- Records with scene code -
┄┄┄┄┄┄┄┄┄┄

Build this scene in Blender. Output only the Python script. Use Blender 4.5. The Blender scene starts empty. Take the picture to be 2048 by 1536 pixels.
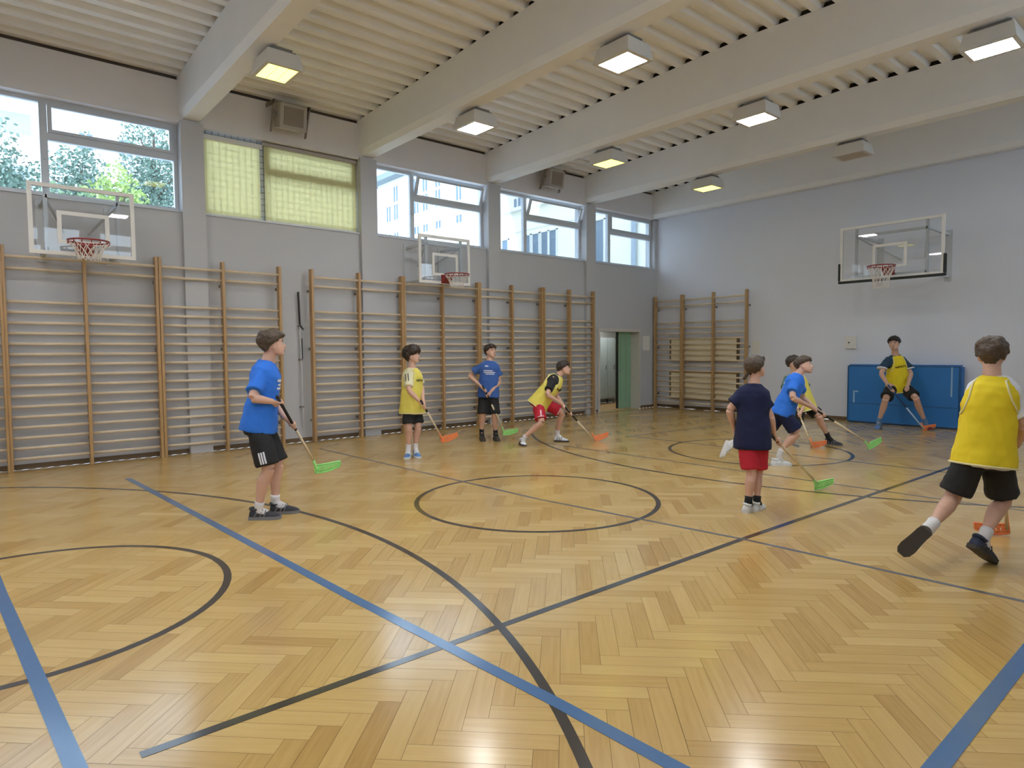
import bpy, bmesh, math, random
from mathutils import Vector, Matrix, noise
from mathutils.bvhtree import BVHTree

V = Vector
random.seed(7)
SC = bpy.context.scene
COL = SC.collection

# ---------------------------------------------------------------- camera, sky, exposure
cam_d = bpy.data.cameras.new('camera')
cam = bpy.data.objects.new('camera', cam_d)
COL.objects.link(cam)
SC.camera = cam
cam_d.sensor_width = 36.0
cam_d.lens = 22.646
cam_d.clip_start = 0.05
cam_d.clip_end = 300


def aim(yaw, pitch, roll):
    fw = V((-math.sin(yaw) * math.cos(pitch), math.cos(yaw) * math.cos(pitch), math.sin(pitch)))
    r = V((math.cos(yaw), math.sin(yaw), 0))
    u = r.cross(fw)
    r2 = r * math.cos(roll) + u * math.sin(roll)
    u2 = -r * math.sin(roll) + u * math.cos(roll)
    return Matrix(((r2.x, u2.x, -fw.x), (r2.y, u2.y, -fw.y), (r2.z, u2.z, -fw.z))).to_4x4()


cam.matrix_world = Matrix.Translation((10.9205, 0.0, 1.55)) @ aim(0.86693, -0.050746, -0.007949)
CAM_R = V((math.cos(0.86693), math.sin(0.86693), 0))
CAM_T = V((math.sin(0.86693), -math.cos(0.86693), 0))

world = bpy.data.worlds.new('overcast_sky')
SC.world = world
world.use_nodes = True
wn = world.node_tree.nodes
wl = world.node_tree.links
bg = wn['Background']
tcw = wn.new('ShaderNodeTexCoord')
sepw = wn.new('ShaderNodeSeparateXYZ')
rampw = wn.new('ShaderNodeValToRGB')
wl.new(tcw.outputs['Generated'], sepw.inputs[0])
wl.new(sepw.outputs['Z'], rampw.inputs[0])
rampw.color_ramp.elements[0].color = (0.80, 0.90, 1.0, 1)
rampw.color_ramp.elements[1].color = (0.56, 0.76, 1.0, 1)
wl.new(rampw.outputs[0], bg.inputs['Color'])
SKY = 5.8
bg.inputs['Strength'].default_value = SKY

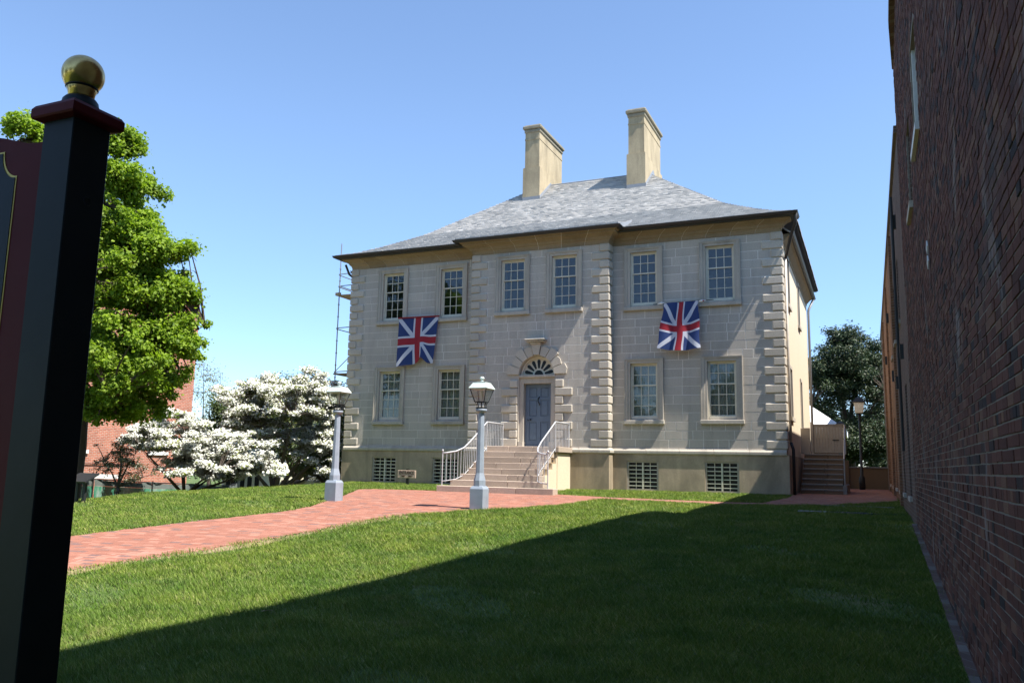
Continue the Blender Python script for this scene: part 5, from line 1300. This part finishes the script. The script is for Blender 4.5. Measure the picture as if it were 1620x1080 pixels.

┄┄┄┄┄┄┄┄┄┄

- What to produce -
Reproduce all of the material exactly, apart from the pictures.

- Exercise output -
Build this scene in Blender. Output only the Python script. Use Blender 4.5. The Blender scene starts empty. Take the picture to be 2048 by 1536 pixels.
import bpy, bmesh, math, random
from mathutils import Vector, Matrix, noise
from mathutils.bvhtree import BVHTree

V = Vector
random.seed(7)
SC = bpy.context.scene
COL = SC.collection

# ---------------------------------------------------------------- camera, sky, exposure
cam_d = bpy.data.cameras.new('camera')
cam = bpy.data.objects.new('camera', cam_d)
COL.objects.link(cam)
SC.camera = cam
cam_d.sensor_width = 36.0
cam_d.lens = 22.646
cam_d.clip_start = 0.05
cam_d.clip_end = 300


def aim(yaw, pitch, roll):
    fw = V((-math.sin(yaw) * math.cos(pitch), math.cos(yaw) * math.cos(pitch), math.sin(pitch)))
    r = V((math.cos(yaw), math.sin(yaw), 0))
    u = r.cross(fw)
    r2 = r * math.cos(roll) + u * math.sin(roll)
    u2 = -r * math.sin(roll) + u * math.cos(roll)
    return Matrix(((r2.x, u2.x, -fw.x), (r2.y, u2.y, -fw.y), (r2.z, u2.z, -fw.z))).to_4x4()


cam.matrix_world = Matrix.Translation((10.9205, 0.0, 1.55)) @ aim(0.86693, -0.050746, -0.007949)
CAM_R = V((math.cos(0.86693), math.sin(0.86693), 0))
CAM_T = V((math.sin(0.86693), -math.cos(0.86693), 0))

world = bpy.data.worlds.new('overcast_sky')
SC.world = world
world.use_nodes = True
wn = world.node_tree.nodes
wl = world.node_tree.links
bg = wn['Background']
tcw = wn.new('ShaderNodeTexCoord')
sepw = wn.new('ShaderNodeSeparateXYZ')
rampw = wn.new('ShaderNodeValToRGB')
wl.new(tcw.outputs['Generated'], sepw.inputs[0])
wl.new(sepw.outputs['Z'], rampw.inputs[0])
rampw.color_ramp.elements[0].color = (0.80, 0.90, 1.0, 1)
rampw.color_ramp.elements[1].color = (0.56, 0.76, 1.0, 1)
wl.new(rampw.outputs[0], bg.inputs['Color'])
SKY = 5.8
bg.inputs['Strength'].default_value = SKY

Continue the Blender Python script for this scene: part 5, from line 1300. This part finishes the script. The script is for Blender 4.5. Measure the picture as if it were 1620x1080 pixels.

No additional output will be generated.